↓
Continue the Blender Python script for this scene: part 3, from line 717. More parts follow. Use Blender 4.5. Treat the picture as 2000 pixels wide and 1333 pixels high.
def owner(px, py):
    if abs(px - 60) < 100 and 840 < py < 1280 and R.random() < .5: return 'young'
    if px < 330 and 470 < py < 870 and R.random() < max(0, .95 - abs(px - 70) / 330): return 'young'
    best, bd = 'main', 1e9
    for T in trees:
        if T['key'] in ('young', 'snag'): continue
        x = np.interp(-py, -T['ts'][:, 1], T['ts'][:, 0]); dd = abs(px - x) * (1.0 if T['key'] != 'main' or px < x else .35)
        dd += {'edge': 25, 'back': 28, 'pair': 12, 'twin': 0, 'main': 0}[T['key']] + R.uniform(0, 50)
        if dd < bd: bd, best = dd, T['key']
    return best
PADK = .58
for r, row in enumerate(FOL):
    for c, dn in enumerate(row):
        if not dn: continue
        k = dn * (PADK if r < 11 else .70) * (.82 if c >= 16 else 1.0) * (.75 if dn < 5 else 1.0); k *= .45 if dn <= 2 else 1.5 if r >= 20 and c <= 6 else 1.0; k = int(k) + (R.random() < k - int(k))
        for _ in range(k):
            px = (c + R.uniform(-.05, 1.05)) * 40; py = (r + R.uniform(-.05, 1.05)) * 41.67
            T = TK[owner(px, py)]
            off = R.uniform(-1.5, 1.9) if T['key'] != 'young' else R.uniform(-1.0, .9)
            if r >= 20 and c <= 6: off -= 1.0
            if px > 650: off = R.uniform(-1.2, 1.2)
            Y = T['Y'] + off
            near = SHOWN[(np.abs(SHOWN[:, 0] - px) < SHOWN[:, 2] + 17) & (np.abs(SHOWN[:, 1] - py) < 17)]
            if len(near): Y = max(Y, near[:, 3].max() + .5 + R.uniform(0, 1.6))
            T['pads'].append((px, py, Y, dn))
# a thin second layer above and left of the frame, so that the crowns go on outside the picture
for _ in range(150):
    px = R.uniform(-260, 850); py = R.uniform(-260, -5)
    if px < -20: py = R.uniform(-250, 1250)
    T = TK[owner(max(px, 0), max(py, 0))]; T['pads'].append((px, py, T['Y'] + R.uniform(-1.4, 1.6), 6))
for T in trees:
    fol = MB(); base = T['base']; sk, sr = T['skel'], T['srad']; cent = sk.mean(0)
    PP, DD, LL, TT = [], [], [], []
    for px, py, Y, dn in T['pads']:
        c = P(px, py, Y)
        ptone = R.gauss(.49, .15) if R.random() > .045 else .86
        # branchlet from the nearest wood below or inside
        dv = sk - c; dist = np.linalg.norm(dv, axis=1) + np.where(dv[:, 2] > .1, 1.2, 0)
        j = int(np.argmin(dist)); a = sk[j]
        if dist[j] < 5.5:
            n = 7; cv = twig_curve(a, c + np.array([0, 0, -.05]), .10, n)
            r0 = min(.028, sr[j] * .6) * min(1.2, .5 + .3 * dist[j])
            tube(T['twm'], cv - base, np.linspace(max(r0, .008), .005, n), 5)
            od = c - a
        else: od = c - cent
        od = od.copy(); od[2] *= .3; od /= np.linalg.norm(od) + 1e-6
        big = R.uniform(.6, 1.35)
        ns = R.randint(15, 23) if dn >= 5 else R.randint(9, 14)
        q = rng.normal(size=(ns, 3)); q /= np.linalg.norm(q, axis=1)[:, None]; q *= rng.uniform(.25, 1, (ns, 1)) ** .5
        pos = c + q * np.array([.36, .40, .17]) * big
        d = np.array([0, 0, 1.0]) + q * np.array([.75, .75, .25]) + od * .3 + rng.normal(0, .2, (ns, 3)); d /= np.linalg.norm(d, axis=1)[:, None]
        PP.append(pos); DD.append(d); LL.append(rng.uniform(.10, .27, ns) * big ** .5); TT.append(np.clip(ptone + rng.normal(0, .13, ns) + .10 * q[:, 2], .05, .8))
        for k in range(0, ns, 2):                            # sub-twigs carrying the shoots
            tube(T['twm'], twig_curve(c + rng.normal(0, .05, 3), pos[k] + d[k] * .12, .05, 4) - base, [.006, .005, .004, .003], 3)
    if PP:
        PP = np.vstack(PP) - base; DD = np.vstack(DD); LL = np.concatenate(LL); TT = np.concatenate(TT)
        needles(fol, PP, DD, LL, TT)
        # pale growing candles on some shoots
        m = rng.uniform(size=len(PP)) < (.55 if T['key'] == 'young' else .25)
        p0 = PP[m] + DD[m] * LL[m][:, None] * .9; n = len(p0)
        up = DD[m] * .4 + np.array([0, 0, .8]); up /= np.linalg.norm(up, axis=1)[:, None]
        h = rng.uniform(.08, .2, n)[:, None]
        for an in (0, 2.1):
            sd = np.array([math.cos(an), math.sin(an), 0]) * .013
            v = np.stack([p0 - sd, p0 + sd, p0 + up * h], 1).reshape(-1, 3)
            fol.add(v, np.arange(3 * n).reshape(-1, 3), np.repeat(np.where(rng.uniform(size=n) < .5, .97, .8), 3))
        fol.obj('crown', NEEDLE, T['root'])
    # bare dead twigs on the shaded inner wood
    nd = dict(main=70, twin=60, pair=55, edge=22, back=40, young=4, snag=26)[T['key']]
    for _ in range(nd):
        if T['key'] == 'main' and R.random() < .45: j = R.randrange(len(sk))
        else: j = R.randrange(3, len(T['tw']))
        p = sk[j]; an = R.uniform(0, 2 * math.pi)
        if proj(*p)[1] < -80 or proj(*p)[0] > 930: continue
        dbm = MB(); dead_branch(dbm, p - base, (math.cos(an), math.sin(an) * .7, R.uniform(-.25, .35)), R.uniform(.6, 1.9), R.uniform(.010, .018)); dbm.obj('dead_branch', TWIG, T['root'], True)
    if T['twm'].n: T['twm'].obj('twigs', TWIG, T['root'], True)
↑
Restate the listing in full, word for word.

* SOLUTION TO THE EXERCISE
Continue the Blender Python script for this scene: part 3, from line 717. More parts follow. Use Blender 4.5. Treat the picture as 2000 pixels wide and 1333 pixels high.
def owner(px, py):
    if abs(px - 60) < 100 and 840 < py < 1280 and R.random() < .5: return 'young'
    if px < 330 and 470 < py < 870 and R.random() < max(0, .95 - abs(px - 70) / 330): return 'young'
    best, bd = 'main', 1e9
    for T in trees:
        if T['key'] in ('young', 'snag'): continue
        x = np.interp(-py, -T['ts'][:, 1], T['ts'][:, 0]); dd = abs(px - x) * (1.0 if T['key'] != 'main' or px < x else .35)
        dd += {'edge': 25, 'back': 28, 'pair': 12, 'twin': 0, 'main': 0}[T['key']] + R.uniform(0, 50)
        if dd < bd: bd, best = dd, T['key']
    return best
PADK = .58
for r, row in enumerate(FOL):
    for c, dn in enumerate(row):
        if not dn: continue
        k = dn * (PADK if r < 11 else .70) * (.82 if c >= 16 else 1.0) * (.75 if dn < 5 else 1.0); k *= .45 if dn <= 2 else 1.5 if r >= 20 and c <= 6 else 1.0; k = int(k) + (R.random() < k - int(k))
        for _ in range(k):
            px = (c + R.uniform(-.05, 1.05)) * 40; py = (r + R.uniform(-.05, 1.05)) * 41.67
            T = TK[owner(px, py)]
            off = R.uniform(-1.5, 1.9) if T['key'] != 'young' else R.uniform(-1.0, .9)
            if r >= 20 and c <= 6: off -= 1.0
            if px > 650: off = R.uniform(-1.2, 1.2)
            Y = T['Y'] + off
            near = SHOWN[(np.abs(SHOWN[:, 0] - px) < SHOWN[:, 2] + 17) & (np.abs(SHOWN[:, 1] - py) < 17)]
            if len(near): Y = max(Y, near[:, 3].max() + .5 + R.uniform(0, 1.6))
            T['pads'].append((px, py, Y, dn))
# a thin second layer above and left of the frame, so that the crowns go on outside the picture
for _ in range(150):
    px = R.uniform(-260, 850); py = R.uniform(-260, -5)
    if px < -20: py = R.uniform(-250, 1250)
    T = TK[owner(max(px, 0), max(py, 0))]; T['pads'].append((px, py, T['Y'] + R.uniform(-1.4, 1.6), 6))
for T in trees:
    fol = MB(); base = T['base']; sk, sr = T['skel'], T['srad']; cent = sk.mean(0)
    PP, DD, LL, TT = [], [], [], []
    for px, py, Y, dn in T['pads']:
        c = P(px, py, Y)
        ptone = R.gauss(.49, .15) if R.random() > .045 else .86
        # branchlet from the nearest wood below or inside
        dv = sk - c; dist = np.linalg.norm(dv, axis=1) + np.where(dv[:, 2] > .1, 1.2, 0)
        j = int(np.argmin(dist)); a = sk[j]
        if dist[j] < 5.5:
            n = 7; cv = twig_curve(a, c + np.array([0, 0, -.05]), .10, n)
            r0 = min(.028, sr[j] * .6) * min(1.2, .5 + .3 * dist[j])
            tube(T['twm'], cv - base, np.linspace(max(r0, .008), .005, n), 5)
            od = c - a
        else: od = c - cent
        od = od.copy(); od[2] *= .3; od /= np.linalg.norm(od) + 1e-6
        big = R.uniform(.6, 1.35)
        ns = R.randint(15, 23) if dn >= 5 else R.randint(9, 14)
        q = rng.normal(size=(ns, 3)); q /= np.linalg.norm(q, axis=1)[:, None]; q *= rng.uniform(.25, 1, (ns, 1)) ** .5
        pos = c + q * np.array([.36, .40, .17]) * big
        d = np.array([0, 0, 1.0]) + q * np.array([.75, .75, .25]) + od * .3 + rng.normal(0, .2, (ns, 3)); d /= np.linalg.norm(d, axis=1)[:, None]
        PP.append(pos); DD.append(d); LL.append(rng.uniform(.10, .27, ns) * big ** .5); TT.append(np.clip(ptone + rng.normal(0, .13, ns) + .10 * q[:, 2], .05, .8))
        for k in range(0, ns, 2):                            # sub-twigs carrying the shoots
            tube(T['twm'], twig_curve(c + rng.normal(0, .05, 3), pos[k] + d[k] * .12, .05, 4) - base, [.006, .005, .004, .003], 3)
    if PP:
        PP = np.vstack(PP) - base; DD = np.vstack(DD); LL = np.concatenate(LL); TT = np.concatenate(TT)
        needles(fol, PP, DD, LL, TT)
        # pale growing candles on some shoots
        m = rng.uniform(size=len(PP)) < (.55 if T['key'] == 'young' else .25)
        p0 = PP[m] + DD[m] * LL[m][:, None] * .9; n = len(p0)
        up = DD[m] * .4 + np.array([0, 0, .8]); up /= np.linalg.norm(up, axis=1)[:, None]
        h = rng.uniform(.08, .2, n)[:, None]
        for an in (0, 2.1):
            sd = np.array([math.cos(an), math.sin(an), 0]) * .013
            v = np.stack([p0 - sd, p0 + sd, p0 + up * h], 1).reshape(-1, 3)
            fol.add(v, np.arange(3 * n).reshape(-1, 3), np.repeat(np.where(rng.uniform(size=n) < .5, .97, .8), 3))
        fol.obj('crown', NEEDLE, T['root'])
    # bare dead twigs on the shaded inner wood
    nd = dict(main=70, twin=60, pair=55, edge=22, back=40, young=4, snag=26)[T['key']]
    for _ in range(nd):
        if T['key'] == 'main' and R.random() < .45: j = R.randrange(len(sk))
        else: j = R.randrange(3, len(T['tw']))
        p = sk[j]; an = R.uniform(0, 2 * math.pi)
        if proj(*p)[1] < -80 or proj(*p)[0] > 930: continue
        dbm = MB(); dead_branch(dbm, p - base, (math.cos(an), math.sin(an) * .7, R.uniform(-.25, .35)), R.uniform(.6, 1.9), R.uniform(.010, .018)); dbm.obj('dead_branch', TWIG, T['root'], True)
    if T['twm'].n: T['twm'].obj('twigs', TWIG, T['root'], True)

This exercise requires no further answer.